[Scene script records]
■ ■ ■ ■ ■

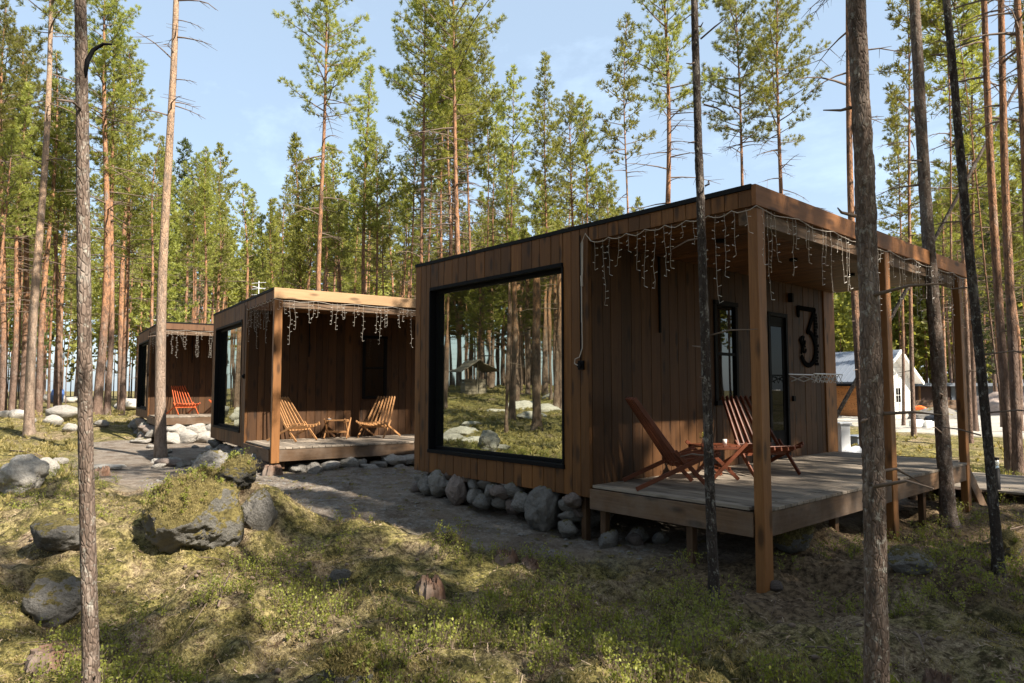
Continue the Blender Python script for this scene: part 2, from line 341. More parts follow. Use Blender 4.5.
# ------------------------------------------------------------------ ground sheet
def axis(lo, hi, a, b, step, grow=1.09):
    c = list(np.arange(a, b, step)); s = step; x = c[-1]
    while x < hi: s = min(s*grow, 25); x += s; c.append(x)
    s = step; x = c[0]; pre = []
    while x > lo: s = min(s*grow, 25); x -= s; pre.append(x)
    return np.array(pre[::-1]+c)
gx = axis(-420, 420, -4.5, 10.5, .045); gy = axis(-420, 420, -5.8, 7.0, .045)
X, Y = np.meshgrid(gx, gy); Z = height(X, Y)
near = sstep(16, 8, np.hypot(X-6, Y+3)); pm = pathmask(X, Y)
Z = Z + near*(1-pm)*fbm(X*22, Y*22, 2, 78)*.020
nx_, ny_ = len(gx), len(gy)
me = bpy.data.meshes.new('ground'); me.vertices.add(nx_*ny_); me.vertices.foreach_set('co', np.stack([X, Y, Z], -1).ravel().astype(np.float32))
i0 = (np.arange(ny_-1)[:, None]*nx_+np.arange(nx_-1)[None]).ravel(); fq = np.stack([i0, i0+1, i0+nx_+1, i0+nx_], -1)
me.loops.add(fq.size); me.loops.foreach_set('vertex_index', fq.ravel().astype(np.int32)); me.polygons.add(len(fq)); me.polygons.foreach_set('loop_start', np.arange(0, fq.size, 4, dtype=np.int32))
me.update(calc_edges=True); me.polygons.foreach_set('use_smooth', [True]*len(fq)); me.materials.append(M['ground'])
zc = np.ones((nx_*ny_, 4), np.float32); zc[:, 0] = pm.ravel()
yardd = polydist(X, Y, [(-1, 21), (5.5, 24), (16, 28), (22, 60), (-2, 75), (-16, 50), (-9, 33)]) + fbm(X*.4, Y*.4, 3, 9)*2
zc[:, 1] = (sstep(-.8, .8, yardd)).ravel()
litter = polydist(X, Y, [(4.6, -.6), (5.6, -1.0), (6.6, .4), (8.0, 1.4), (11, 2.5), (12, 12), (6, 13), (3.5, 8), (4.4, 3)]) + fbm(X*.9, Y*.9, 3, 6)*1.0
zc[:, 2] = (sstep(-.4, .4, litter)*.85).ravel()  # mask for the litter that also carries painted shade
ca = me.color_attributes.new('zone', 'FLOAT_COLOR', 'POINT'); ca.data.foreach_set('color', zc.ravel())
g_ = bpy.data.objects.new('ground', me); C.objects.link(g_); tag(g_, kind='structure')
def gz(x, y): return float(height(x, y))

# ------------------------------------------------------------------ cabins
Wd, Ld, Dp, ZF, ZD = 3.41, 5.41, 6.1, 2.80, .133
rnd = random.Random(4)
def boards_x(mb, x0, x1, z0, z1, y0, y1, w=.19, r=rnd, gap=.006):     # vertical boards along x
    x = x0
    while x < x1-.01:
        e = min(x+w*r.choice((1, 1, 1, .72)), x1)
        if x1-e < .04: e = x1
        j = r.uniform(0, .004); t = r.random(); mb.box((x+gap/2, y0-j, z0), (e-gap/2, y1, z1), (t, r.random(), t)); x = e
def boards_y(mb, y0, y1, z0, z1, x0, x1, w=.19, r=rnd, gap=.006):
    y = y0
    while y < y1-.01:
        e = min(y+w*r.choice((1, 1, 1, .72)), y1)
        if y1-e < .04: e = y1
        j = r.uniform(0, .004); t = r.random(); mb.box((x0, y+gap/2, z0), (x1+j, e-gap/2, z1), (t, r.random(), t)); y = e
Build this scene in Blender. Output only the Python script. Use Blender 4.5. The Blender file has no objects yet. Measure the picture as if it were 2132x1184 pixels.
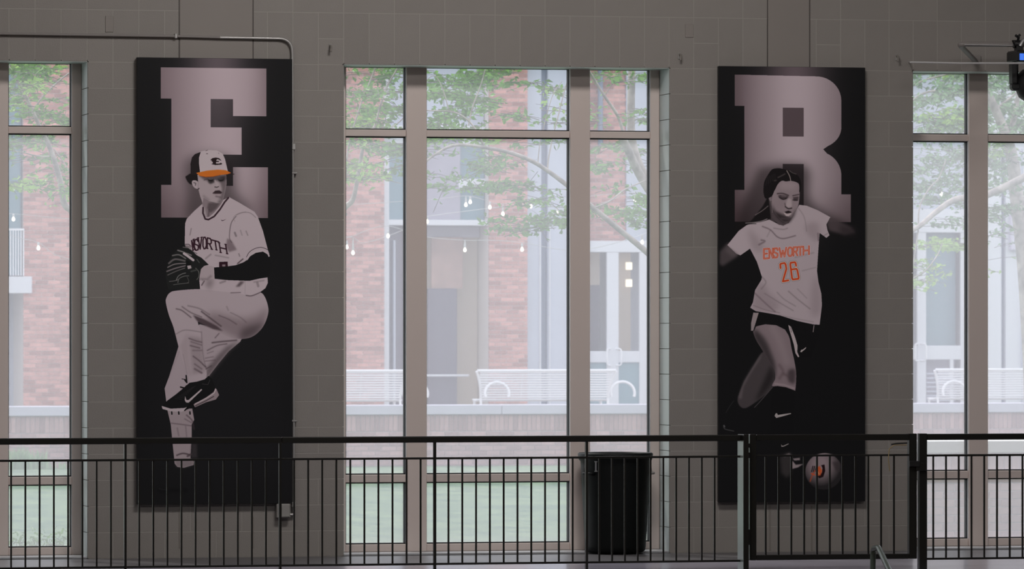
import bpy, math, random
import numpy as np
from mathutils import Vector, Matrix

S = bpy.context.scene
COL = S.collection
RND = random.Random(7)

# ================================================================ camera
# world: gallery wall face on y = 0, gym side y < 0, courtyard y > 0, gallery floor z = 0, metres
F_PX, TH, D0, EYE, VH = 11000.0, math.atan(0.231), 40.75, 1.817, 676.0
CX = -D0 * math.tan(TH)
cam_d = bpy.data.cameras.new('camera'); cam = bpy.data.objects.new('camera', cam_d); COL.objects.link(cam)
cam.location = (CX, -D0, EYE); cam.rotation_euler = (math.pi / 2, 0, -TH)
cam_d.sensor_width = 36.0; cam_d.lens = F_PX / 2132 * 36; cam_d.clip_end = 400
cam_d.shift_y = (VH - 592) / 2132
cam_d.dof.use_dof = True; cam_d.dof.focus_distance = 41.6; cam_d.dof.aperture_fstop = 8.0
S.camera = cam

# ================================================================ sky, sun, gym lamps, exposure
world = bpy.data.worlds.new('overcast_sky'); S.world = world; world.use_nodes = True
wn = world.node_tree.nodes; wl = world.node_tree.links
bg = wn['Background']
sky = wn.new('ShaderNodeTexSky'); sky.sky_type = 'HOSEK_WILKIE'; sky.turbidity = 8.0; sky.ground_albedo = .35
sky.sun_direction = (-.45, -.35, .82)
mixc = wn.new('ShaderNodeMix'); mixc.data_type = 'RGBA'; mixc.inputs[0].default_value = .82
wl.new(sky.outputs[0], mixc.inputs[6]); mixc.inputs[7].default_value = (.93, .95, 1.0, 1)
wl.new(mixc.outputs[2], bg.inputs[0]); bg.inputs[1].default_value = 1.98

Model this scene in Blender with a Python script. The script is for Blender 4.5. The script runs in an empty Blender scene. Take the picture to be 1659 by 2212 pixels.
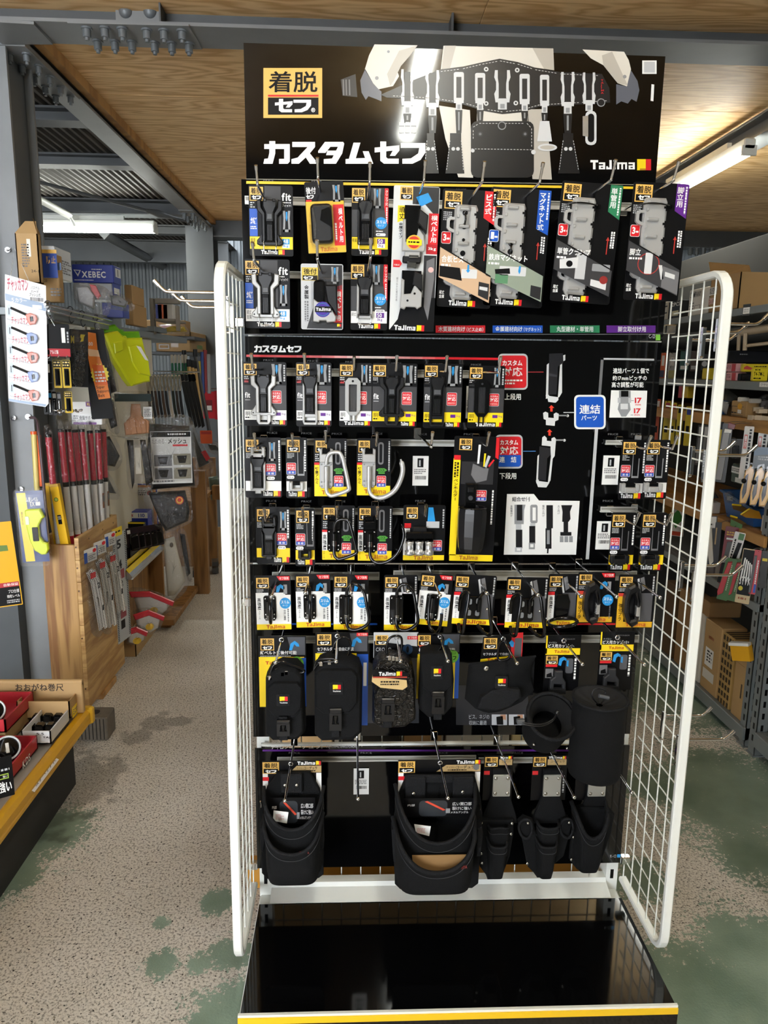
import bpy, math, random
from mathutils import Vector, Matrix, Euler
from mathutils.geometry import tessellate_polygon
random.seed(7)
SC = bpy.context.scene
COL = SC.collection
# ------------------------------------------------------------------ camera
IW, IH, FL = 1659, 2212, 1600.0
_p, _r, _y = math.radians(11.0), math.radians(0.77), math.radians(2.5)
EYE = Vector((0, 0, 1.5))
FW = Vector((math.sin(_y)*math.cos(_p), math.cos(_y)*math.cos(_p), -math.sin(_p)))
_rt = Vector((math.cos(_y), -math.sin(_y), 0)); _up = _rt.cross(FW)
RT = _rt*math.cos(_r) + _up*math.sin(_r)
UP = -_rt*math.sin(_r) + _up*math.cos(_r)
cam_data = bpy.data.cameras.new('camera'); cam = bpy.data.objects.new('camera', cam_data)
COL.objects.link(cam); SC.camera = cam
cam_data.sensor_fit = 'VERTICAL'; cam_data.sensor_height = 36.0
cam_data.lens = 36.0*FL/IH; cam_data.clip_start = 0.02; cam_data.clip_end = 100
cam.matrix_world = Matrix((( RT.x, UP.x, -FW.x, EYE.x), (RT.y, UP.y, -FW.y, EYE.y), (RT.z, UP.z, -FW.z, EYE.z), (0,0,0,1)))

def ray(px, py): return RT*(px-IW/2) + UP*(IH/2-py) + FW*FL
def aty(px, py, Y): r = ray(px, py); return EYE + r*(Y/r.y)
def atx(px, py, X): r = ray(px, py); return EYE + r*(X/r.x)
def atz(px, py, Z): r = ray(px, py); return EYE + r*((Z-1.5)/r.z)
def proj(P):
    d = Vector(P)-EYE; z = d.dot(FW)
    return IW/2 + FL*d.dot(RT)/z, IH/2 - FL*d.dot(UP)/z

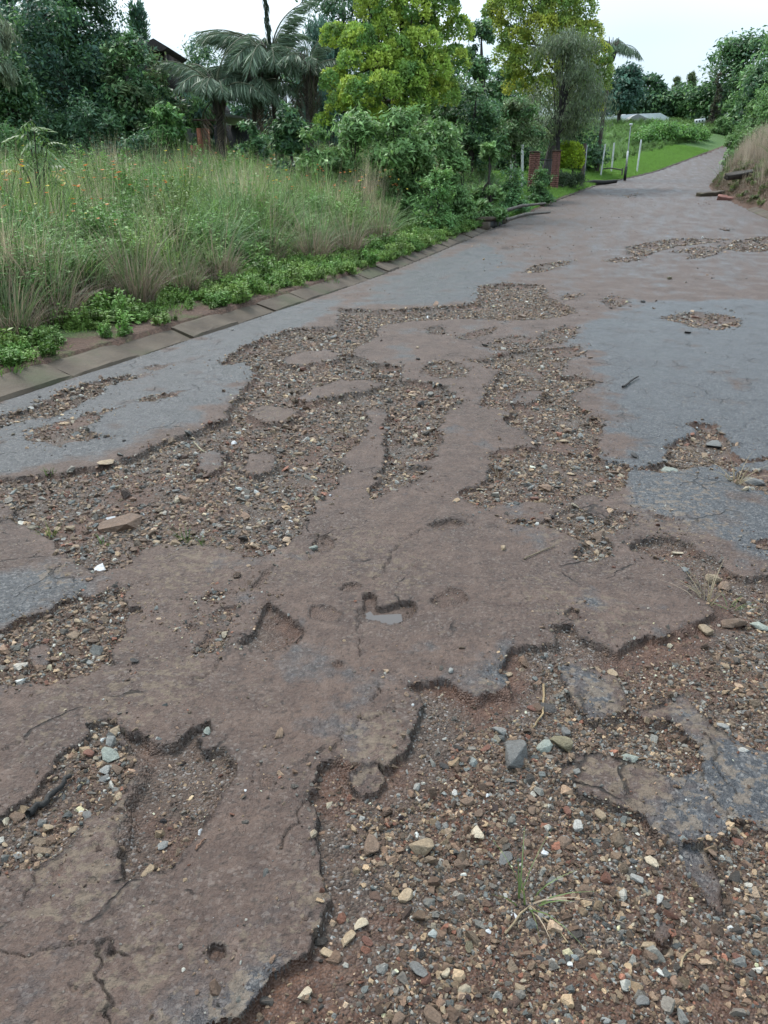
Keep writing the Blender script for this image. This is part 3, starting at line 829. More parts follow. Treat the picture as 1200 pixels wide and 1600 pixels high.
def stone_material(name, inst):
    n = NT(name)
    p = n.coord('Object')
    col = n.attr('tint', 'INSTANCER', 'Color') if inst else n.n.new('ShaderNodeObjectInfo').outputs['Color']
    f = n.noise(p, 5.0 if inst else 7.0, 6, .7)
    v = n.ramp(f, [(.25, (.55, .52, .50)), (.5, (.95, .93, .92)), (.75, (1.3, 1.25, 1.2))])
    c = n.mix(1.0, col, v, 'MULTIPLY')
    if not inst:
        sp = n.ramp(n.noise(p, 26.0, 4, .7), [(.5, 0.0), (.68, .6)])
        c = n.mix(sp, c, n.mix(1.0, col, (.55, .45, .38), 'MULTIPLY'))
    return n.surf(c, n.ramp(f, [(.3, .38), (.7, .62)]), n.bump(f, .5, .06), .28)
M_GRAVEL = stone_material('gravel_stone', True)
M_STONE = stone_material('loose_stone', False)
src = []
for k in range(14):
    me = stone_mesh('gravel_piece', 100 + k, 13 + k % 5, (.38, .7), M_GRAVEL, boxy=.25 * (k % 3))
    src.append(bpy.data.objects.new('gravel_piece_%02d' % k, me))
C_GRAVEL = hidden_collection('gravel_pieces', src)
PAL = np.array([(.125,.082,.058),(.155,.108,.076),(.10,.066,.048),(.175,.13,.094),(.24,.175,.115),(.13,.118,.105),(.15,.15,.145),(.115,.125,.125),(.19,.185,.17),(.055,.048,.043),(.07,.045,.035),(.135,.062,.042),(.30,.26,.20),(.46,.45,.42)])
PW = np.array([13,14,10,14,10,9,6,3.5,4.5,5,6,4,2.5,.6]); PW = PW / PW.sum()

def inside_patches(x, y):
    h, pi, dd, cr = road_fields(x, y, False)
    return h, pi, dd
GP, GS, GI, GT = [], [], [], []
def put_gravel(x, y, z, size, sink=.25):
    N = len(x)
    s = np.stack([size * rng.uniform(.85, 1.3, N), size * rng.uniform(.8, 1.15, N), size * rng.uniform(.75, 1.1, N)], 1)
    GP.append(np.stack([x, y, z + size * (.5 - sink) * .55], 1)); GS.append(s)
    GI.append(rng.integers(0, 14, N))
    c = PAL[rng.choice(len(PAL), N, p=PW)] * np.exp(rng.normal(.05, .42, (N, 1))) * np.array((1.04, 1.0, .93))
    GT.append(np.clip(c, .02, .55))
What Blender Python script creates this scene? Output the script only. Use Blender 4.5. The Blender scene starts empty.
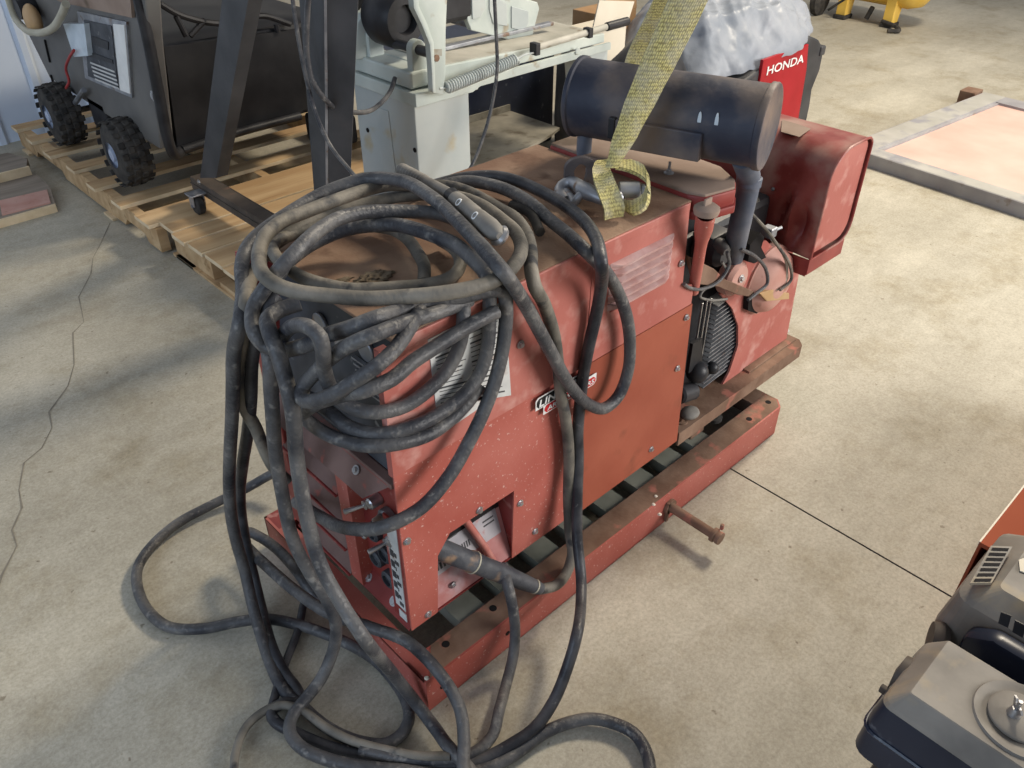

■ ■ ■ ■ ■

- **Exercise requirements**:
Copy exactly, and copy only, the lines from the one with "Build this scene" to the one with "RND = random.Random(7)", ends included. Pictures are not part of the copy.

- **Worked answer**:
Build this scene in Blender. Output only the Python script. Use Blender 4.5. The Blender file has no objects yet. Measure the picture as if it were 2132x1184 pixels.
import bpy, math, random
import numpy as np
from mathutils import Vector, Matrix

S = bpy.context.scene
COL = S.collection
RND = random.Random(7)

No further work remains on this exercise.